I suggest it is wholly understandable that Kipling was one of the millions of Brits who cheered on the Empire and all Britannia’s work. Furthermore, in his novel Kim he even portrays ‘Indians’ as loyal imperialists only too grateful for Britannia’s rule over them.

Kipling was aware of the Indian Mutiny which had broken out eight years before he was born and he refers to it in his novel. But he stuck to the party line – and I suggest this was sincere and wholly in keeping with how he had been raised and educated – that the mutineers were akin to wild troublemakers and nothing more. That they, as proud ‘Indians’, objected to British rule might not even have occurred to him.

Some of the above has been covered recently in this blog and you can find it here. But I shall consciously repeat one point: that Kipling’s take on India and the ‘Indians’ was arguably more nuanced than that of a great many, probably almost all, of his Anglo-Indian contemporaries.

Thus he did not lump all of India’s peoples together as ‘Indians’ as other would do: he distinguished between different, sometimes very different, ethnicities and cultures and – I at least – detect more than a little fondness for the variety of ‘Indians’ he encountered and mixed with.

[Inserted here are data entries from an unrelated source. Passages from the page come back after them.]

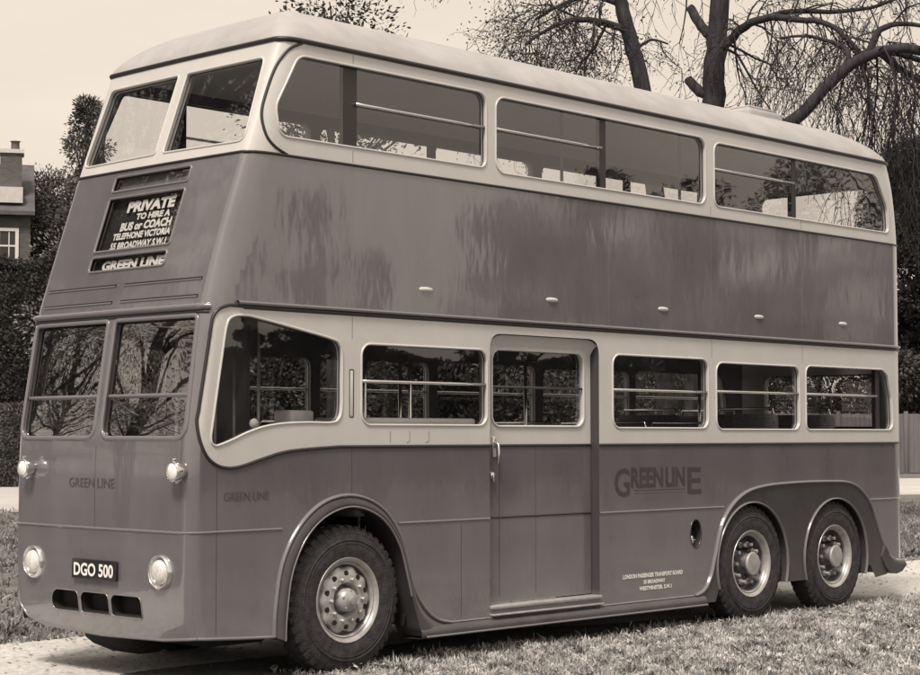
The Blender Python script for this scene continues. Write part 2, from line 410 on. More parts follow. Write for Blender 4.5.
# rear
rear_y = lambda z0, z1: [(YSR,z0),(W-YSR,z0),(W-YSR,z1),(YSR,z1)]
skin('rear_panel', 'rear', rear_y(.42, Z1), [], M['paint'], bus)
rw_lo = [rrect(.35,1.75,1.75,2.3,.1)]; rw_up = [rrect(.35,3.72,1.75,4.25,.12)]
skin('rear_window_band', 'rear', rear_y(Z1, Z2), rw_lo, M['cream'], bus)
skin('rear_panel', 'rear', rear_y(Z2, Z3), [], M['paint'], bus)
skin('rear_window_band', 'rear', rear_y(Z3, Z4), rw_up, M['cream'], bus)

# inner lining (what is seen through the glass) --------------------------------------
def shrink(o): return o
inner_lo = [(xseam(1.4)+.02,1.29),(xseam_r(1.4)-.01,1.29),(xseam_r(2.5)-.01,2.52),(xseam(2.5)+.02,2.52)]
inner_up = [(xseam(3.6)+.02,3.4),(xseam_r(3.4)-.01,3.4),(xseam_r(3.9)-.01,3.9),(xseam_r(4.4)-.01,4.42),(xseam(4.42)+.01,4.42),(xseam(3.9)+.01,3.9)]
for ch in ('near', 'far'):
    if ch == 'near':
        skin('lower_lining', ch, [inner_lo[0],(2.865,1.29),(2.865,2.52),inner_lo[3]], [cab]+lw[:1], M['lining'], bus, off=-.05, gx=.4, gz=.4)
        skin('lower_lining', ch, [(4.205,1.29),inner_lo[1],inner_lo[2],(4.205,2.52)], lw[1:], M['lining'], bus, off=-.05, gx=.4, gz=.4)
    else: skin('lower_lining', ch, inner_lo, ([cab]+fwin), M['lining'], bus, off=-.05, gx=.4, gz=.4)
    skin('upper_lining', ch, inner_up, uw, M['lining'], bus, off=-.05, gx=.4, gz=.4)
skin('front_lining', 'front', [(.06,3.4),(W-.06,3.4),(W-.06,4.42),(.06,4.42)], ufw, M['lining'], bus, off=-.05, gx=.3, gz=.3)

# windows: frame (thing part) > pane, rail ------------------------------------------
def window(ch, loop, m, gm='glass', depth=.032, name='window', rails=(), posts=(), lip=.018, mull=None):
    mb = MB(); reveal(mb, ch, loop, 0., -.055); sweep(mb, ch, loop, lip, .010, closed=True)
    # inner rubber line
    sweep(mb, ch, [(a, b) for a, b in loop], .012, .006, closed=True, off=-depth+.001, mi=1)
    o = mb.build(name, [m, M['bead']], bus)
    pn = sheet(ch, loop, -depth, 'pane', M[gm], o)
    for (a0, a1, b) in rails:
        r = MB(); r.tube([cp(ch, a0+(a1-a0)*i/4, b, -.012) for i in range(5)], .0125, 8); r.build('rail', M['chrome'] if m is not M['bead'] else M['pbead'], o)
    for (a, w, b0, b1) in posts:
        r = MB(); P = cp(ch, a-w/2, b0, -.030); Q = cp(ch, a+w/2, b1, -.075); r.box(P, Q); r.build('window_post', M['bead'], o)
    return o
CR = M['cream']
for ch in ('near', 'far'):
    window(ch, cab, CR)
    for k, l in enumerate(lw if ch == 'near' else fwin):
        x0 = min(p[0] for p in l); x1 = max(p[0] for p in l)
        if k == len(lw if ch == 'near' else fwin)-1: window(ch, l, CR, rails=[(x0, 8.60, 2.06)], posts=[(8.65,.07,1.72,2.32)])
        elif ch == 'near' and k == 1: window(ch, l, CR, rails=[(x0, x1, 2.05)])
        else: window(ch, l, CR, rails=[(x0, x1, 2.06)])
    window(ch, uw[0], CR, rails=[(1.46,2.83,4.06)], posts=[(1.42,.13,3.74,4.33)])
    window(ch, uw[1], CR, rails=[(2.94,4.26,4.065)], posts=[(4.30,.075,3.72,4.32)])
    window(ch, uw[2], CR, rails=[(5.84,7.15,4.06)], posts=[(7.17,.075,3.72,4.30)])
for l in ws:
    a0 = min(p[0] for p in l); a1 = max(p[0] for p in l)
    o = window('front', l, M['pbead'], gm='wglass', name='windscreen', lip=.035)
    r = MB(); sweep(r, 'front', [(a0+.02,1.945),(a1-.02,1.945)], .03, .018, off=-.03); r.build('rail', M['pbead'], o)
mb = MB(); mb.tube([cp('front', .93, 1.93, .012), cp('front', .75, 1.86, .02), cp('front', .58, 1.80, .012)], .007, 6); mb.build('wiper', M['bead'], bus)
for l in ufw: window('front', l, CR, gm='uglass')
window('rear', rw_lo[0], CR); window('rear', rw_up[0], CR)

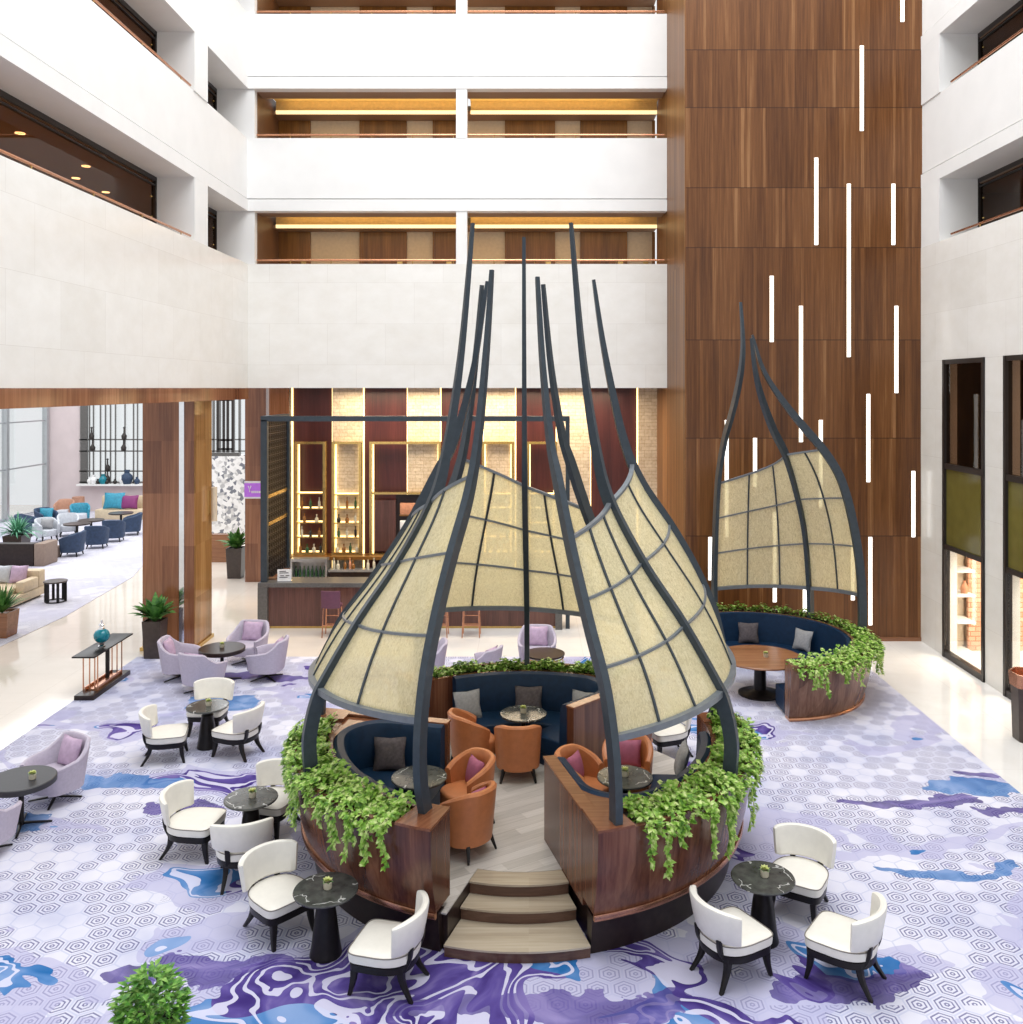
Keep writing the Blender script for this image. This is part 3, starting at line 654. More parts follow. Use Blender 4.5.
def make_lavender(lab):
    t = thing('tub_chair', lab, 'armchair')
    zt = lambda k: .45+.36*(1-min(1, max(0, (k-.3)/.42))**1.0)**1.25 if k > .3 else .81
    def zt(k):
        if k < .32: return .82
        if k < .62: return .82-.22*((k-.32)/.3)**.8
        return .60-.06*(k-.62)/.38
    tub(MB(), .33, .37, .2, zt, R(138), .06, .1, 31, 6, 2.8).build('shell', 'lavender', t)
    cushion(MB(), .33, .325, .22, .43, 3.2, (.04, 0), .035).build('seat_cushion', 'lavender', t)
    MB().lathe([(0, .05), (.035, .05), (.032, .2), (.12, .225), (0, .23)], 16).build('swivel_post', 'black_wood', t)
    for k in range(4):
        a = R(45+90*k); MB().bar((0, 0, .06), (.36*cos(a), .36*sin(a), .018), .05, .03, .03).build('base_arm', 'black_wood', t, bev=.005)
    return t
def make_orange(lab):
    t = thing('tub_chair', lab, 'armchair')
    def zt(k): return .80-.02*k if k < .35 else .793-.2*((k-.35)/.65)**1.5
    tub(MB(), .29, .31, .17, zt, R(118), .085, .07, 31, 7, 2.15).build('shell', 'orange_leather', t)
    cushion(MB(), .29, .27, .17, .43, 2.6, (.06, 0), .045).build('seat_cushion', 'orange_leather', t)
    for sx, sy in ((1, 1), (1, -1), (-1, 1), (-1, -1)):
        MB().bar((.2*sx, .2*sy, .19), (.25*sx, .25*sy, 0), .05, None, .026).build('leg', 'black_wood', t, bev=.004)
    return t
def make_stool(lab):
    t = thing('bar_stool', lab, 'bar stool')
    MB().loft([[(x, y, z) for x, y in superpoly(.2-o, .22-o, 4, 24)] for o, z in ((.02, .7), (0, .715), (0, .77), (.03, .79))]).build('seat', 'plum_seat', t)
    b = MB(); rings = []
    for i in range(11):
        y = -.225+.045*i; k = (y/.225)**2; rings.append([(-.2+.05*k+dx, y, z) for dx, z in ((0, .72), (-.03, 1.1), (-.045, 1.135), (-.08, 1.135), (-.085, 1.1), (-.05, .72))])
    b.loft(rings).build('backrest', 'plum_seat', t)
    for sx, sy in ((1, 1), (1, -1), (-1, 1), (-1, -1)): MB().bar((.17*sx, .18*sy, .71), (.2*sx, .21*sy, 0), .03, None, .024).build('leg', 'copper', t)
    for z in (.24, .45): MB().bar((.188, -.2, z), (.188, .2, z), .022).build('foot_rail', 'copper', t); 
    MB().bar((-.188, -.2, .3), (-.188, .2, .3), .022).build('foot_rail', 'copper', t)
    return t
def make_posy(lab):
    t = thing('posy_glass', lab, 'flower glass')
    MB().lathe([(0, 0), (.04, 0), (.045, .01), (.048, .075), (.043, .075), (.04, .02), (0, .02)], 20).build('glass_cup', 'bottle_clear', t)
    f = MB()
    for k in range(7):
        a = 2.4*k; r = .024*(k/7)**.5*1.3
        for j in range(5):
            b = 2*pi*j/5+k
            f.leaf((r*cos(a), r*sin(a), .07+.012*(1-k/7)), (cos(b)*.7, sin(b)*.7, .9), (0, 0, 1), .042, .036)
    f.build('bloom', 'rose', t, recalc=False)
    g = MB()
    for j in range(6): b = 2*pi*j/6; g.leaf((.02*cos(b), .02*sin(b), .066), (cos(b), sin(b), .35), (0, 0, 1), .05, .03)
    g.build('leaves', 'leaf_dark', t, recalc=False)
    return t
def make_armchair(lab, mat='navy_fabric', seat='pale_fabric'):
    t = thing('armchair', lab, 'armchair')
    def zt(k): return .86-.05*k if k < .4 else .84-.22*((k-.4)/.6)
    tub(MB(), .36, .37, .16, zt, R(130), .08, .08, 21, 4, 3).build('shell', mat, t)
    cushion(MB(), .32, .3, .2, .45, 3, (.04, 0), .04).build('seat_cushion', seat, t)
    for sx, sy in ((1, 1), (1, -1), (-1, 1), (-1, -1)): MB().bar((.24*sx, .25*sy, .2), (.28*sx, .29*sy, 0), .05, None, .03).build('leg', 'black_wood', t)
    return t

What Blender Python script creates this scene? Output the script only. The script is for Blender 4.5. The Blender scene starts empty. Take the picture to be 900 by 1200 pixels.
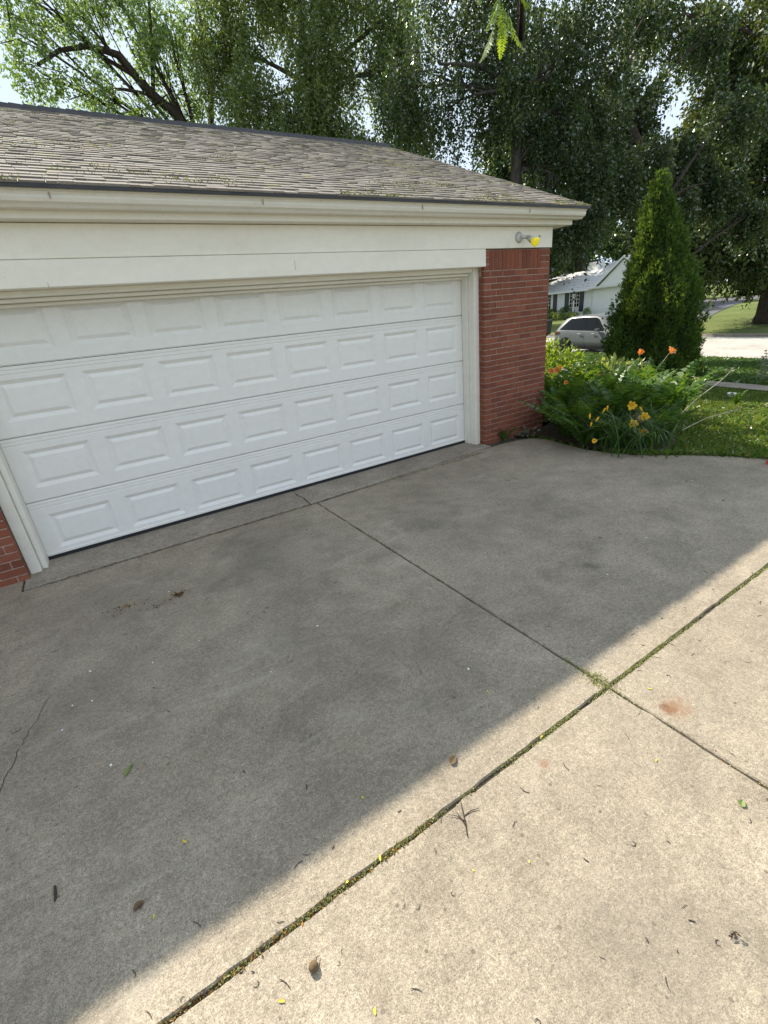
import bpy, math, random
import numpy as np
from mathutils import Vector, Matrix, noise as mnoise

rnd = random.Random(7)
sc = bpy.context.scene
COL = sc.collection
V3 = Vector
R = math.radians

# ------------------------------------------------------------------ helpers
def link(o): COL.objects.link(o); return o

def tag(o, label=None, cat=None, group=None, kind=None):
    if label: o['label'] = label
    if cat: o['category'] = cat
    if group: o['group'] = group
    if kind: o['kind'] = kind
    return o

def thing(name, label, cat, loc=(0, 0, 0), rz=0.0, group=None):
    o = bpy.data.objects.new(name, None)
    o.empty_display_size = .1
    o.location = loc; o.rotation_euler = (0, 0, rz)
    link(o); tag(o, label, cat, group); return o

def copy_tree(o, parent=None):
    c = o.copy(); link(c)
    if parent: c.parent = parent
    for ch in o.children: copy_tree(ch, c)
    return c

class MB:
    def __init__(s): s.v = []; s.f = []
    def poly(s, pts):
        n = len(s.v); s.v += [tuple(p) for p in pts]; s.f.append(tuple(range(n, n + len(pts)))); return s
    def hexa(s, c):                       # 8 corners: bottom ring 0-3, top ring 4-7
        n = len(s.v); s.v += [tuple(p) for p in c]
        for q in ((3, 2, 1, 0), (4, 5, 6, 7), (0, 1, 5, 4), (1, 2, 6, 5), (2, 3, 7, 6), (3, 0, 4, 7)):
            s.f.append(tuple(n + i for i in q))
        return s
    def box(s, x0, x1, y0, y1, z0, z1):
        return s.hexa([(x0, y0, z0), (x1, y0, z0), (x1, y1, z0), (x0, y1, z0),
                       (x0, y0, z1), (x1, y0, z1), (x1, y1, z1), (x0, y1, z1)])
    def bbox(s, x0, x1, y0, y1, z0, z1, b):   # box with chamfered front (-y) edges
        n = len(s.v)
        s.v += [(x0, y1, z0), (x1, y1, z0), (x1, y1, z1), (x0, y1, z1),
                (x0, y0 + b, z0), (x1, y0 + b, z0), (x1, y0 + b, z1), (x0, y0 + b, z1),
                (x0 + b, y0, z0 + b), (x1 - b, y0, z0 + b), (x1 - b, y0, z1 - b), (x0 + b, y0, z1 - b)]
        for q in ((0, 4, 7, 3), (1, 2, 6, 5), (3, 7, 6, 2), (0, 1, 5, 4), (4, 5, 9, 8), (5, 6, 10, 9), (6, 7, 11, 10), (7, 4, 8, 11), (8, 9, 10, 11)):
            s.f.append(tuple(n + i for i in q))
        return s
    def loft(s, rings, closed=True, caps=True):
        n0 = len(s.v); m = len(rings[0])
        for r in rings: s.v += [tuple(p) for p in r]
        for i in range(len(rings) - 1):
            a = n0 + i * m; b = a + m
            for k in range(m if closed else m - 1):
                k2 = (k + 1) % m
                s.f.append((a + k, a + k2, b + k2, b + k))
        if caps and closed:
            s.f.append(tuple(n0 + k for k in range(m))[::-1])
            e = n0 + (len(rings) - 1) * m
            s.f.append(tuple(e + k for k in range(m)))
        return s
    def tube(s, pts, rad, n=8, jit=0.0, rg=None):
        pts = [V3(p) for p in pts]
        if not hasattr(rad, '__len__'): rad = [rad] * len(pts)
        rings = []; ref = V3((0.31, 0.87, 0.2))
        for i, p in enumerate(pts):
            d = (pts[min(i + 1, len(pts) - 1)] - pts[max(i - 1, 0)])
            if d.length < 1e-9: d = V3((0, 0, 1))
            d.normalize()
            u = d.cross(ref)
            if u.length < .05: u = d.cross(V3((1, 0, 0)))
            u.normalize(); w = d.cross(u)
            ring = []
            for k in range(n):
                a = 2 * math.pi * k / n; rr = rad[i] * (1 + (rg.uniform(-jit, jit) if rg else 0))
                ring.append(p + u * (rr * math.cos(a)) + w * (rr * math.sin(a)))
            rings.append(ring)
        return s.loft(rings)
    def lathe(s, prof, c=(0, 0, 0), axis='z', n=20):
        rings = []
        for r, h in prof:
            ring = []
            for k in range(n):
                a = 2 * math.pi * k / n; x, y = r * math.cos(a), r * math.sin(a)
                if axis == 'z': q = (x, y, h)
                elif axis == 'y': q = (x, h, y)
                else: q = (h, x, y)
                ring.append((c[0] + q[0], c[1] + q[1], c[2] + q[2]))
            rings.append(ring)
        return s.loft(rings)
    def prism(s, outline, y0, y1):        # outline in (x, z), extruded along y
        return s.loft([[(x, y0, z) for x, z in outline], [(x, y1, z) for x, z in outline]])
    def prismx(s, outline, x0, x1):       # outline in (y, z), extruded along x
        return s.loft([[(x0, y, z) for y, z in outline], [(x1, y, z) for y, z in outline]])
    def build(s, name, mat, parent=None, smooth=False, off=None, xf=None):
        me = bpy.data.meshes.new(name)
        vv = s.v
        if xf is not None: vv = [tuple(xf @ V3(p)) for p in vv]
        if off is None and parent is not None and xf is None and parent.get('_world'): off = absloc(parent)
        if off is not None: vv = [(p[0] - off[0], p[1] - off[1], p[2] - off[2]) for p in vv]
        me.from_pydata(vv, [], s.f); me.update()
        import bmesh
        bm = bmesh.new(); bm.from_mesh(me); bmesh.ops.recalc_face_normals(bm, faces=bm.faces); bm.to_mesh(me); bm.free()
        if smooth: me.shade_smooth()
        o = bpy.data.objects.new(name, me); link(o)
        if mat: me.materials.append(mat)
        if parent: o.parent = parent
        return o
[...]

It happened that after five years in Bombay, where his first language was Urdu, learnt from domestic staff, and where he had to be told to speak English with his parents, he and his three-year-old sister Alice were packed off to Britain to be lodged with a family in Portsmouth.

Six years later he was again packed off again, this time to a boarding school in North Devon where most boys were intended to join the British army.

I shall indulge in a little amateur psychology here: at the house in Portsmouth where the couple he lodged with treated him badly, Kipling was very, very unhappy. Then went he went on to his boarding school, at first he was equally unhappy, but once he had made friends he did enjoy himself.

More to the point is that it is not unlikely that he looked back on the first five years of his life in Bombay though nostalgic lenses, and when he finally went did return to India, he landed a reporter’s job on a newspaper and loved it.

Certainly, Kipling was a convinced imperialist: it would be dimwitted to describe him as an ‘unashamed’ imperialist as for him and the many thousands of Anglo-Indians around him there was nothing to be ‘ashamed’ about. He did think the British Empire was serving India and her people, a conviction shines throughout is novel Kim.

Whether or not that will spoil your reading of Kim, I can’t say. I, who am not ‘an imperialist’ and, very oddly, lean ever more to the left as I grow older – though I take great care not to align myself with any political party as I value being able to speak my mind come what may – did not find it spoiled my reading of the novel at all.